Ringfort (Rath), Clonkill, Co. Westmeath
Co. Westmeath |
Ringforts
Some historical sites announce themselves with towers or carved stone; others survive only as ink on old paper.
The rath at Clonkill in County Westmeath belongs firmly to the second category. By the time aerial photography captured the ground in November 2011, nothing remained above the surface. The monument had been levelled entirely, leaving no earthwork, no trace of a bank, no hollow where a ditch once ran.
A rath, or ringfort, is an enclosed farmstead of the early medieval period, typically defined by one or more circular earthen banks and ditches, within which a family would have kept livestock and built their home. They are among the most common archaeological monument types in Ireland, yet even common things can vanish.

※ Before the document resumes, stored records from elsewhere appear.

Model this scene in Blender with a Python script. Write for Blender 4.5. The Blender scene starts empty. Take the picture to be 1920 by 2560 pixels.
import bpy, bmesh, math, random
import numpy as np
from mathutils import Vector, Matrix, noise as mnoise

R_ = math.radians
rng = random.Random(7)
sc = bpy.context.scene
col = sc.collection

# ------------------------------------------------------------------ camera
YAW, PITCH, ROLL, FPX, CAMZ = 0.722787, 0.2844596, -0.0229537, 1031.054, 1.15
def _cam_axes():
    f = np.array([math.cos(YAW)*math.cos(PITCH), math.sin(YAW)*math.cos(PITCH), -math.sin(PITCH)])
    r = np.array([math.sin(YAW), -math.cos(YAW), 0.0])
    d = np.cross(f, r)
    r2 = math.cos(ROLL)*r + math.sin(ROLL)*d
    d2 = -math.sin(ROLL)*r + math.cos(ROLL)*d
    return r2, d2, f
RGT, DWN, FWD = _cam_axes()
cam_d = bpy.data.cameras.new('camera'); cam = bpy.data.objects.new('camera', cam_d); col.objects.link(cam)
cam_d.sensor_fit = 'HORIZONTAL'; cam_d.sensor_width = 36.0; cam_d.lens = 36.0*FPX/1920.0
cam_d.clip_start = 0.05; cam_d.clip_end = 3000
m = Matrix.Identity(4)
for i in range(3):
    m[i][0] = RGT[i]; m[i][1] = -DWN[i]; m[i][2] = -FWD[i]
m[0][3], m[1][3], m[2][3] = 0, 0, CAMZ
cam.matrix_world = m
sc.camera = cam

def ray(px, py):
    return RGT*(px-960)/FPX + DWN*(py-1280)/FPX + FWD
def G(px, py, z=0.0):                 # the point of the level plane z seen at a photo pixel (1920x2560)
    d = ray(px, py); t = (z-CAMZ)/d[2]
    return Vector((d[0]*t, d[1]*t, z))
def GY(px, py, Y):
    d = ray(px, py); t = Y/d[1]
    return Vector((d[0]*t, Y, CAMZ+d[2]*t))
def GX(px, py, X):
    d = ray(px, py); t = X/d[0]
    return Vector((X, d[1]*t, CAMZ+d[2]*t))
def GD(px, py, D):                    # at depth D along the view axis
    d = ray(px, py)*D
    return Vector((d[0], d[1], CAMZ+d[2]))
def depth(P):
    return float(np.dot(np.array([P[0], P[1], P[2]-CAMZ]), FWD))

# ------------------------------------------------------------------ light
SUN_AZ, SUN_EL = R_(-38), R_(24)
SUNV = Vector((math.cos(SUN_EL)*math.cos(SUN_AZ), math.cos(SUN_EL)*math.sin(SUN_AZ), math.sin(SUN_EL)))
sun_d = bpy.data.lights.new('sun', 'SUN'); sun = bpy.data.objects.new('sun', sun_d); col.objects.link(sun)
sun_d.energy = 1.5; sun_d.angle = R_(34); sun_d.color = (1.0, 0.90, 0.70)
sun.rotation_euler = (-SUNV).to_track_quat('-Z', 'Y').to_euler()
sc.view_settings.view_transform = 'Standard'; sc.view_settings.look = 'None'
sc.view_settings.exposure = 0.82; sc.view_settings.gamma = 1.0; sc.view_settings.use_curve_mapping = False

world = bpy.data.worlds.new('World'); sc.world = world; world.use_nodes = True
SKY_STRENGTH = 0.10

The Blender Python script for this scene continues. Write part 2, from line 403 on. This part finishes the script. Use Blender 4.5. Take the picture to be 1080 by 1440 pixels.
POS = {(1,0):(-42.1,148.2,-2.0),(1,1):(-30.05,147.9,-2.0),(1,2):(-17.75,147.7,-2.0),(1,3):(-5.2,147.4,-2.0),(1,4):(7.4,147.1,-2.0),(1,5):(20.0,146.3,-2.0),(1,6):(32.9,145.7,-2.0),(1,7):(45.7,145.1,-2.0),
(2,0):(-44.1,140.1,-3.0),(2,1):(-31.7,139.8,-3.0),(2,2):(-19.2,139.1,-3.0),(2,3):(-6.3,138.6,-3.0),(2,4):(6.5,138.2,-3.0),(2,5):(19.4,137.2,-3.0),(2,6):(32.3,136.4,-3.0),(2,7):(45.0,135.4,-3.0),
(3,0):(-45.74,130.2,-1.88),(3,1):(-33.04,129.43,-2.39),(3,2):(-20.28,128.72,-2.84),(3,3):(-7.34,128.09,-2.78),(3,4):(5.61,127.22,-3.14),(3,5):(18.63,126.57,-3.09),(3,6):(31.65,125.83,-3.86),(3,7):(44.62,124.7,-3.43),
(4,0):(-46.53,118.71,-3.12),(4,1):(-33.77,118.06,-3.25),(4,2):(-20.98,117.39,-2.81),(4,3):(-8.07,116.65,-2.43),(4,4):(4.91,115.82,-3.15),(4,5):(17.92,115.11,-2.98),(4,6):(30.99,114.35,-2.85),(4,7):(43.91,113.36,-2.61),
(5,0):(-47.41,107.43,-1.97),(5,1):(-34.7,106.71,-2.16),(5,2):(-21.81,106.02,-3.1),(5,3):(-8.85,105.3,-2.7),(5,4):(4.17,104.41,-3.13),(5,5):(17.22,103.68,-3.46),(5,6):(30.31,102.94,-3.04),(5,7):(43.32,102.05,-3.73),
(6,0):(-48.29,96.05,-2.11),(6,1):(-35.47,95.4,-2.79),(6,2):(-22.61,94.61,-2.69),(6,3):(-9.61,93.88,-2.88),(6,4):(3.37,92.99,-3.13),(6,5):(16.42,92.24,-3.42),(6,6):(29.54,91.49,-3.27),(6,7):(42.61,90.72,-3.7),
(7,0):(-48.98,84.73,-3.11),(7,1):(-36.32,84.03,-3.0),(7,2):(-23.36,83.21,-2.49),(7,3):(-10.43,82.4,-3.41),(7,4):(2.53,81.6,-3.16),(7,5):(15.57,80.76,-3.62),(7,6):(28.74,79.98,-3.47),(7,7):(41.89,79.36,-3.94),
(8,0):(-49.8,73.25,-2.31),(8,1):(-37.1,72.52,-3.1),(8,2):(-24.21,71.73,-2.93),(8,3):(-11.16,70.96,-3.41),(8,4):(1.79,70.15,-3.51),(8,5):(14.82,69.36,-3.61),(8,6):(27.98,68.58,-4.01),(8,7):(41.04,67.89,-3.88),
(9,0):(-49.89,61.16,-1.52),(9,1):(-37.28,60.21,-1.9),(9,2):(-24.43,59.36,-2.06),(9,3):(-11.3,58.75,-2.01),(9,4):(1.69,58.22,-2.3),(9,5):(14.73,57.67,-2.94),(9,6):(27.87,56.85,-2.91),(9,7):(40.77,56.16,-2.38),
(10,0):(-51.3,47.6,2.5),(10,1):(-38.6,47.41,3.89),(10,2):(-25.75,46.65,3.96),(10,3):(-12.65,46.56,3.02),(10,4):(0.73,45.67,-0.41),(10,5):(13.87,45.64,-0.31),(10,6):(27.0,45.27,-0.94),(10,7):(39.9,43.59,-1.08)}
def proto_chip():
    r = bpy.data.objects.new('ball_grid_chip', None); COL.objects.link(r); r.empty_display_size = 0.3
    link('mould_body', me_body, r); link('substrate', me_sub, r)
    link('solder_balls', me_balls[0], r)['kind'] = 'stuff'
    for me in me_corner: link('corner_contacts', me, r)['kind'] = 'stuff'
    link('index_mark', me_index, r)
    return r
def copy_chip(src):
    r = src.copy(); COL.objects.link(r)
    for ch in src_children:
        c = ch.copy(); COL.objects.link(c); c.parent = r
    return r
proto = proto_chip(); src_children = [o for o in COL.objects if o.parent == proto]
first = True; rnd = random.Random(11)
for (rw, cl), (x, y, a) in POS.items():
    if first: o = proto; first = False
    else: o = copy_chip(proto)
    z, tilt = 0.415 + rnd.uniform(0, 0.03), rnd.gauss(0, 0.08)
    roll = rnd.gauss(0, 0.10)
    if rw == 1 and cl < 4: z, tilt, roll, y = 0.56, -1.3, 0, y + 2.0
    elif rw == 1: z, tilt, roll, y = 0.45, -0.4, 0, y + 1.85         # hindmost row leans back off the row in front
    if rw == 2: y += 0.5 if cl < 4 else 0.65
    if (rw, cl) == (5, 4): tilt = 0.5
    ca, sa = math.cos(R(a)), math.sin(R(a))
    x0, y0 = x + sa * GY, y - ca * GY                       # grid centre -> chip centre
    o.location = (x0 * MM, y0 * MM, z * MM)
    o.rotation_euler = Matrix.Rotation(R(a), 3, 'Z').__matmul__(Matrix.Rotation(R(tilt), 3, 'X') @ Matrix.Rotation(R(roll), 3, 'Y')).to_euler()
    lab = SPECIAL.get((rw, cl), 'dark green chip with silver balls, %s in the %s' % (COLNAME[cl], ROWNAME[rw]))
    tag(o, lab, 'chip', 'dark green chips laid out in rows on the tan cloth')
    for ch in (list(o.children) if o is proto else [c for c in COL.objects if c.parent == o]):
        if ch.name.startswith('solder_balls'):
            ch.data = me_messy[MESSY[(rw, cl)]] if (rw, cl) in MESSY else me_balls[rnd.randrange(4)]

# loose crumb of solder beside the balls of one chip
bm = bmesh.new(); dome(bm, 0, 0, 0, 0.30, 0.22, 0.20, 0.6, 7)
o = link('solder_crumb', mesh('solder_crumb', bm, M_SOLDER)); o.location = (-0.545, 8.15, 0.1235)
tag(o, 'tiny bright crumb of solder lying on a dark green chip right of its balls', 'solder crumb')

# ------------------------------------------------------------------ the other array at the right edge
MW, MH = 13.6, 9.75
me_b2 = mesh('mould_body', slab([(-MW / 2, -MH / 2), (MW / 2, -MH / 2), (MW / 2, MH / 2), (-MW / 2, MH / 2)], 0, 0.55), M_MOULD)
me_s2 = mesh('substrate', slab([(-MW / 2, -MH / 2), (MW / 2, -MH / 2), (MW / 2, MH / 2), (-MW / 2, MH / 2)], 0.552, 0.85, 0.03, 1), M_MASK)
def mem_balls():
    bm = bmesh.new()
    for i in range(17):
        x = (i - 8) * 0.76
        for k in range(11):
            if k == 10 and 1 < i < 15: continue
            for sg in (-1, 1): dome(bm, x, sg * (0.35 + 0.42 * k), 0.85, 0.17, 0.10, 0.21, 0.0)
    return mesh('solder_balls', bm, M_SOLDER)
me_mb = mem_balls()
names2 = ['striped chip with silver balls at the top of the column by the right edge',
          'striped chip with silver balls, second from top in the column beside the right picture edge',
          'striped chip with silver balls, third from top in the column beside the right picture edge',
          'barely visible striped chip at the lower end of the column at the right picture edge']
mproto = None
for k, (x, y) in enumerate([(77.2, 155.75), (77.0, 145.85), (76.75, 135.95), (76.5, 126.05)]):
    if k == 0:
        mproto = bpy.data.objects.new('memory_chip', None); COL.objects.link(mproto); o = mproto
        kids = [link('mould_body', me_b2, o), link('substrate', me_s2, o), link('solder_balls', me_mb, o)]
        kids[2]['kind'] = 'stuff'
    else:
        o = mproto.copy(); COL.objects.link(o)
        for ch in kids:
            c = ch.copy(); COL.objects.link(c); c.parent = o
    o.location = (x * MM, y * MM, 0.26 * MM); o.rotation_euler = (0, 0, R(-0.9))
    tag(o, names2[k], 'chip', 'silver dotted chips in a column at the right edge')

The Clonkill example appears on the 1837 edition of the Ordnance Survey six-inch map, drawn as a roughly circular enclosure with a gravel pit already cutting into its southern quadrant. That pit is itself telling. Gravel extraction, along with agricultural improvement and land drainage, accounts for the disappearance of many such sites across the Irish midlands throughout the nineteenth and twentieth centuries. By the time the 1837 map was made, the quarrying had already begun; at some point after that, whatever earthwork remained was removed altogether.
What is left is essentially a cartographic ghost, a shape that existed in surveyors' notebooks and on printed sheets long after it ceased to exist in the ground. The 1837 OS map was produced with considerable care and does record many features, field boundaries, and enclosures that have since disappeared, which makes it an important document for anyone trying to reconstruct how the Irish landscape once looked. The Clonkill rath is, in that sense, more useful as evidence of loss than as a monument in its own right, a small entry in the long account of what early medieval Ireland once contained.